18 September 2013

What Is a 'Credibility Trap'


A credibility trap is when the lies and the corruption become so widespread and embedded in a system that they become self-sustaining to the point of moral bankruptcy.

It is when almost half of all Congressmen remain in the Capitol after leaving office so that they can make many millions per year peddling influence and crafting loopholes for corporations who are offering huge sums to gain advantage through manipulating the tax and regulatory laws, or eliminating them altogether.

It is when politicians leave office voluntarily once they have gained enough name recognition and contacts so they can cash in. 

It is when a ruling class forms, and becomes insulated from their constituents.  It begins to act for itself, paying lip service to their oaths and obligations, with no consequence or shame.

It is when the government by example breeds lawlessness.

It is when officials from the Executive Branch move back and forth through a revolving door from corporate institutions in order to make the big payday for their public 'service.'

It is when the truth is led down a blind alley of greed and strangled by expediency. It is when lying and cheating is acceptable, even laudatory, if you are good at it.  And goodness is measured in money.

It is when corporations openly pay large bonuses to their executives who win an influential job in government in order to further the corporation's influence and interests.

It is when there is more moral hazard in not taking the money, than there is in taking it, and even getting caught at it, as long as you have served your masters well.   If you do not take the money, you are a risk, you are not reliable.  You may have a conscience, and you do not have the additional layer of loyalty that comes from complicity.  Morality is bad for business.  And good people are contemptible.

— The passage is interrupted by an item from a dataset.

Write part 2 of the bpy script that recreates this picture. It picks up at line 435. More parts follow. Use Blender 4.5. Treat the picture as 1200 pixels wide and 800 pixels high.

It is when the only tragedy is not to be in the one percent.

If you wish to see a fine example of this type of systemic corruption, watch the movie Serpico, or a good expose of a banana republic or organized crime, or read the book This Town by Mark Leibovich. 

Groupthink rationalizes it, and the fear of ostracism and missing the big payday keeps everyone in line. And once you are part of this type of system, it owns you, whether you are a politician, a journalist, an economist, or a parasitic enabler.   If you are in business, not to join in is a competitive disadvantage.  Bad behaviour drives out the good, and banality unleashing the darkest parts of human nature is in the ascendant.

A credibility trap is when both parties pledges themselves to the powerful, monied interests, thereby putting the business of business ahead of the business of the people.  The society becomes out of balance, and cannot bring itself to right because its leaders have lost their way, and corrupt all who come near them.

It always ends, often from external forces, and too often badly. But while the money is still flowing the band plays on. 

"A credibility trap is a condition wherein the financial, political and informational functions of a society have been compromised by corruption and fraud, so that the leadership cannot effectively reform, or even honestly address, the problems of that system without impairing and implicating, at least incidentally, a broad swath of the power structure, including themselves.

The status quo tolerates the corruption and the fraud because they have profited at least indirectly from it, and would like to continue to do so. Even the impulse to reform within the power structure is susceptible to various forms of soft blackmail and coercion by the system that maintains and rewards.

And so a failed policy and its support system become self-sustaining, long after it is seen by objective observers to have failed. In its failure it is counterproductive, and an impediment to recovery in the real economy. Admitting failure is not an option for the thought leaders who receive their power from that system.

The continuity of the structural hierarchy must therefore be maintained at all costs, even to the point of becoming a painfully obvious, organized hypocrisy.